Google Code Jam 2006

I competed in the Google Code Jam this week, but failed to make it through the qualification round. It looks like there were five divisions containing about 1000 competitors each and 200 from each division qualifying for the next round. Each division had different but similar problems, one worth at most 250 points and the other worth at most 750 points, with scores depending on how long it took you to submit a solution. Contestants were given an hour total to submit solutions.

The first problem was fairly easy, and was basically to minimize K + N/K for a given N ≤ 1,000,000. I probably wasted too much time being careful and double-checking things and solved it in 15 minutes or so. Instinct told me to set K to sqrt(N), but I took the time to take the derivate with respect to K and solve for zero. The only trick, I think, was to check nearby values in case of integer rounding weirdness.

The 750-point problem was pretty hard and was to count the number of ways to place K bishops on an NxN chess board, N ≤ 8, given a set of disallowed squares. A number of errors derailed my effort, but I almost got my brute-force solution working before the rest of my hour was up, but even then it wasn’t fast enough on larger boards. Solutions had to run in under 2 seconds for each invocation.

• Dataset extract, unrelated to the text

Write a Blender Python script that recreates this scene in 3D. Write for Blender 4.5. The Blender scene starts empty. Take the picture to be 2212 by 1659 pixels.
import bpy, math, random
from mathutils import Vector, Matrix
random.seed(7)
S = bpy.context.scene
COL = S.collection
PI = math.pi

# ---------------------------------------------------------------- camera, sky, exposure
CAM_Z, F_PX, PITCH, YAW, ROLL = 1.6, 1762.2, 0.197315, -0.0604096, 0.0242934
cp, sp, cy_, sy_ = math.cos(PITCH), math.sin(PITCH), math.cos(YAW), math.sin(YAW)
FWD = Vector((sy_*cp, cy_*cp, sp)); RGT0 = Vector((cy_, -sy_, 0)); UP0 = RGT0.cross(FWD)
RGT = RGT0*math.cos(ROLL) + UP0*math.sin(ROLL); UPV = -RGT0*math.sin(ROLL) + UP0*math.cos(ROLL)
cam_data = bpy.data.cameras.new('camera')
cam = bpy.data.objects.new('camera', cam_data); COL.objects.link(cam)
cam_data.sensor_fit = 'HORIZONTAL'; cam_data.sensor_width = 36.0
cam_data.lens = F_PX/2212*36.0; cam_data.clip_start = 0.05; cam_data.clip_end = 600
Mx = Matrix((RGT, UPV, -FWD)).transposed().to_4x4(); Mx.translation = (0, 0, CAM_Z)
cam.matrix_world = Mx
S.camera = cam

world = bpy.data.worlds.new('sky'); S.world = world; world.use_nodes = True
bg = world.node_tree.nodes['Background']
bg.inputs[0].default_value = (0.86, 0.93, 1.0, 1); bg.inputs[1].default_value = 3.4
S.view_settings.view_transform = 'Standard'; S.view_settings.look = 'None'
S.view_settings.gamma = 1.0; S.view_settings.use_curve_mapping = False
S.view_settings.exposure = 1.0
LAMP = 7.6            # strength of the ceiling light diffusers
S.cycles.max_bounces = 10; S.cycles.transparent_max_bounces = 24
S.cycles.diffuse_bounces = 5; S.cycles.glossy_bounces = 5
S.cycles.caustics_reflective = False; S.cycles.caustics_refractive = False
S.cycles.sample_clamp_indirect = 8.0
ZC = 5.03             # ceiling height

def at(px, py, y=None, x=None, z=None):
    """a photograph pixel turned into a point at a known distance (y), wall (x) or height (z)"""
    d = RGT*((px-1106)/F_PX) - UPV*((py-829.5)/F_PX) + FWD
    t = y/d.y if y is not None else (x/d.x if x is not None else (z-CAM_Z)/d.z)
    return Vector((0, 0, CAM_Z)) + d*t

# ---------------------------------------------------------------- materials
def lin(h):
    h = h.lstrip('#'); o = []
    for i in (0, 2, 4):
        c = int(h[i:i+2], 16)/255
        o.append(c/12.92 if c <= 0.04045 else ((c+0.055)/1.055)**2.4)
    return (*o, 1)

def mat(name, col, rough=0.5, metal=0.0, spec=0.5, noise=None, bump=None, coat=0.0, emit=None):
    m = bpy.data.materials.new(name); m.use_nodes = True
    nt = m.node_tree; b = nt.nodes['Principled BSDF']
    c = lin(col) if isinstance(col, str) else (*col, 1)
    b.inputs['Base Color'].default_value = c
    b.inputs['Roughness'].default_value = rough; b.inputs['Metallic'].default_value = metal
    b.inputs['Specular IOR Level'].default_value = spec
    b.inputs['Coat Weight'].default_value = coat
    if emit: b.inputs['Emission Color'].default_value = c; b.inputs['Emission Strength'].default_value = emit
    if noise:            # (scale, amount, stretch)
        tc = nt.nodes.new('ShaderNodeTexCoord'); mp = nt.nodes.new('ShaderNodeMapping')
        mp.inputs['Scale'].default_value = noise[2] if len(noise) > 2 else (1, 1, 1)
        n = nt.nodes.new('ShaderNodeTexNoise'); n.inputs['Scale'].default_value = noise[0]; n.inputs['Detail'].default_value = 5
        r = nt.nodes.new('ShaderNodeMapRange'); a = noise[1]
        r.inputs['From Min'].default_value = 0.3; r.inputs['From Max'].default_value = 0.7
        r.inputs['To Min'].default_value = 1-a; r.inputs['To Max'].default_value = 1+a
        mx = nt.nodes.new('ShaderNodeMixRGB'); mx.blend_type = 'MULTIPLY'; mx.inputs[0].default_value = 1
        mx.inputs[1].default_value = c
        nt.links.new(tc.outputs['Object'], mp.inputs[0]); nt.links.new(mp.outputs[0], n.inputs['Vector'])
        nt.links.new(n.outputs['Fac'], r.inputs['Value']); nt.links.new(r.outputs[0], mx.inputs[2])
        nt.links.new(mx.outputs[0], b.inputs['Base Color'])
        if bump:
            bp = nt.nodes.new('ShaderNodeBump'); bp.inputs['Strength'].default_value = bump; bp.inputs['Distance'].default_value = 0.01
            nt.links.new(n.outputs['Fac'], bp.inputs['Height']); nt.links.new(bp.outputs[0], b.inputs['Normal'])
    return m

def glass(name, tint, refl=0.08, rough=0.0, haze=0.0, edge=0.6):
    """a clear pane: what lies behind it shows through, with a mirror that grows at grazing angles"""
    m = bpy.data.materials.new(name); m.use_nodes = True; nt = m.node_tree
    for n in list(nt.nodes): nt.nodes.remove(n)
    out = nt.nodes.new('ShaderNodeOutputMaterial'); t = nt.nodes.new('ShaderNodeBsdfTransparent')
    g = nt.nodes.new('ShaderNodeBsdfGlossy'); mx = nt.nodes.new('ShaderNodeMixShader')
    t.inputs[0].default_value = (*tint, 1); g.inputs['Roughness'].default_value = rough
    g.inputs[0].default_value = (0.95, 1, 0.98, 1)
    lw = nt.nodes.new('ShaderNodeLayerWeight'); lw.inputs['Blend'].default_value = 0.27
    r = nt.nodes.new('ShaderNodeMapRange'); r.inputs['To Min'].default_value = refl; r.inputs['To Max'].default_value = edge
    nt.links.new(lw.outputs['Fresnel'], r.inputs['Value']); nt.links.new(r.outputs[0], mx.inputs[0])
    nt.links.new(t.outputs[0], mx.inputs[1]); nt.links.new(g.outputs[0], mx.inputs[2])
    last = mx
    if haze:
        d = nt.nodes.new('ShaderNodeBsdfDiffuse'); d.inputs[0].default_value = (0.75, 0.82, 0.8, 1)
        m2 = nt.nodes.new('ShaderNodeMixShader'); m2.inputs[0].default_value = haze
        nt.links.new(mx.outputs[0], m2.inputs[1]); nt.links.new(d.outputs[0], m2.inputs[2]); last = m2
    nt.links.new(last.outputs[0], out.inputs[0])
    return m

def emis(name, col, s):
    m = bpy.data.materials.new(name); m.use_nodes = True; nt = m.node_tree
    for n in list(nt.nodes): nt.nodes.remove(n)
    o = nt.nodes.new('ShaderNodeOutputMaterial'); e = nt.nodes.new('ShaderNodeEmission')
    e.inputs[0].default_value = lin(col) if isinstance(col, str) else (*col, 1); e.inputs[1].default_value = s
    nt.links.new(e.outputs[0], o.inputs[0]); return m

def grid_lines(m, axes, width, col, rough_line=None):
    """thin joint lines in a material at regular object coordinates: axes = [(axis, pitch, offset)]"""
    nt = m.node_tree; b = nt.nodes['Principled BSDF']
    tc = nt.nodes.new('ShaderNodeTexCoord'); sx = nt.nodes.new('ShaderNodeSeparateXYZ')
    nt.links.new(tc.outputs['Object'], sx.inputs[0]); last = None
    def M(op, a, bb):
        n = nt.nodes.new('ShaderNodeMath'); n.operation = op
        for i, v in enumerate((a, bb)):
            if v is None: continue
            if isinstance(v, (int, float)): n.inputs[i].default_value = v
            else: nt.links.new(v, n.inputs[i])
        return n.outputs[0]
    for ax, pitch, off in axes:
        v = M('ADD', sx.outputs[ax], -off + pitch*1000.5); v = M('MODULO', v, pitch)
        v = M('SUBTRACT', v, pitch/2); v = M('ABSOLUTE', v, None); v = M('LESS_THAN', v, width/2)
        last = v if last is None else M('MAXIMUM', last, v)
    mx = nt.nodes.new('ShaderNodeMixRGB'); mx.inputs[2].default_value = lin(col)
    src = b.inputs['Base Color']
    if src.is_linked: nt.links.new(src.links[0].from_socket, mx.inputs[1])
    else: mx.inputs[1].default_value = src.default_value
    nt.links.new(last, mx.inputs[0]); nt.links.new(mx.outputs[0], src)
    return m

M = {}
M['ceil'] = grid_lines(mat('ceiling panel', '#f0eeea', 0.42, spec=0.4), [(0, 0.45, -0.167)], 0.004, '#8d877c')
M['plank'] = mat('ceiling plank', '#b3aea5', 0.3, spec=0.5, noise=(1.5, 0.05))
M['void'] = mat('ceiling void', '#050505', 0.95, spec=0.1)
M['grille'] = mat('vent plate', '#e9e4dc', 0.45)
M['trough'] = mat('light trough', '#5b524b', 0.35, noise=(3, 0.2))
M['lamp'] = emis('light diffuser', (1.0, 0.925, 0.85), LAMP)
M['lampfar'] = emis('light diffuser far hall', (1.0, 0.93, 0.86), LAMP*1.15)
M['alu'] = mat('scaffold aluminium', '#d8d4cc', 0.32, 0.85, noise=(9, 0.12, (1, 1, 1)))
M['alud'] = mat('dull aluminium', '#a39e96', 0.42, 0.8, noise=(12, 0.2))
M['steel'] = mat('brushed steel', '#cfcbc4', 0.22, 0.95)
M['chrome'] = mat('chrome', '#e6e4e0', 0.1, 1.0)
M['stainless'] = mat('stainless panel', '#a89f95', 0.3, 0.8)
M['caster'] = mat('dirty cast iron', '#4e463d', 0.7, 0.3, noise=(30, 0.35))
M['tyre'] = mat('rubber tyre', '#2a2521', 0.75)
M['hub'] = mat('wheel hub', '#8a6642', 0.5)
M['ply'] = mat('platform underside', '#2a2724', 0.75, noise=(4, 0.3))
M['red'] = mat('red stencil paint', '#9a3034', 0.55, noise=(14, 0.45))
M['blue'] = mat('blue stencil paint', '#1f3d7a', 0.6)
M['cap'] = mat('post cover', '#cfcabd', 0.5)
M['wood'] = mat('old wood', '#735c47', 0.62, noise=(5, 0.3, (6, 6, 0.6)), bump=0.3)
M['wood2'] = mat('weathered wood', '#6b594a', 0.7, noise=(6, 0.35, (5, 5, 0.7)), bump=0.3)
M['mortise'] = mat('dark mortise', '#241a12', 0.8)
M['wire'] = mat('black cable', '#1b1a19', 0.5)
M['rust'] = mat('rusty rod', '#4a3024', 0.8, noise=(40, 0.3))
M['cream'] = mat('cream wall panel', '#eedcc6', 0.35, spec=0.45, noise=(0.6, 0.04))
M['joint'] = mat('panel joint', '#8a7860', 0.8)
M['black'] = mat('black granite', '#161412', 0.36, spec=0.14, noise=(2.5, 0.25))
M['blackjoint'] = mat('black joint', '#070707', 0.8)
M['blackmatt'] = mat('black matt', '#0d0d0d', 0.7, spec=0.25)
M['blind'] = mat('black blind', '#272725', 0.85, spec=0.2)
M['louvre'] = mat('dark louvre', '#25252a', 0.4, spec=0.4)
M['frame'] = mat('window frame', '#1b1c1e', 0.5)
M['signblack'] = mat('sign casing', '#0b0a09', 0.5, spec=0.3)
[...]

I later sped up my solution off-line. First I used bitboards throughout, getting the 7×7 case under a seconds and the 8×8 case down to 35 seconds. Then I changed from iterating over rows to iterating over diagonals and got the 8×8 time down to 8 seconds. Other tricks shaved off another second or so, but I found the real trick only by looking at successful solutions: memoization.

The other divisions’ 750-point problems I looked at also required memoization, but maybe it was more obvious in their non-chess problems. Only 31 coders succeeded at that problem in my division, whereas over 100 got it in each other division.

I was #221 in my division — guess I should have done less testing for the easy problem. Actually, the best strategy in general would be to do the hard problem first, and save 10 minutes for the easy problem as a back-up. If you only solve one problem, you have to solve the hard one or solve the easy one very quickly to qualify.

I thought the TopCoder contest framework was pretty good, though the primitive online IDE was biased against Mac users by supporting only the Control key for shortcuts like Copy and Paste. I really should have just done all my initial work offline and pasted it in when ready to run the built-in unit tests, but I wasn’t thinking it would matter that much. And it didn’t matter in this case, since I never did get a good solution, even afterwards off-line.

It was fun trying though, maybe I’ll try a few other TopCode contests.

2 Responses to “Google Code Jam 2006”

  1. WillR says:

    Quite cool. I thought you misspelled memorization for memoization only to find out the memoization IS memorization. Cool technique - now, is it applicable to XPath expressions?

  2. Anli says:

    Congratulations. Now for a harder question. Read slowly and don’t scroll to the answer of

    http://googleresearch.blogspot.com/2006/06/extra-extra-read-all-about-it-nearly.html

    Now I see how one can get points for finding bugs.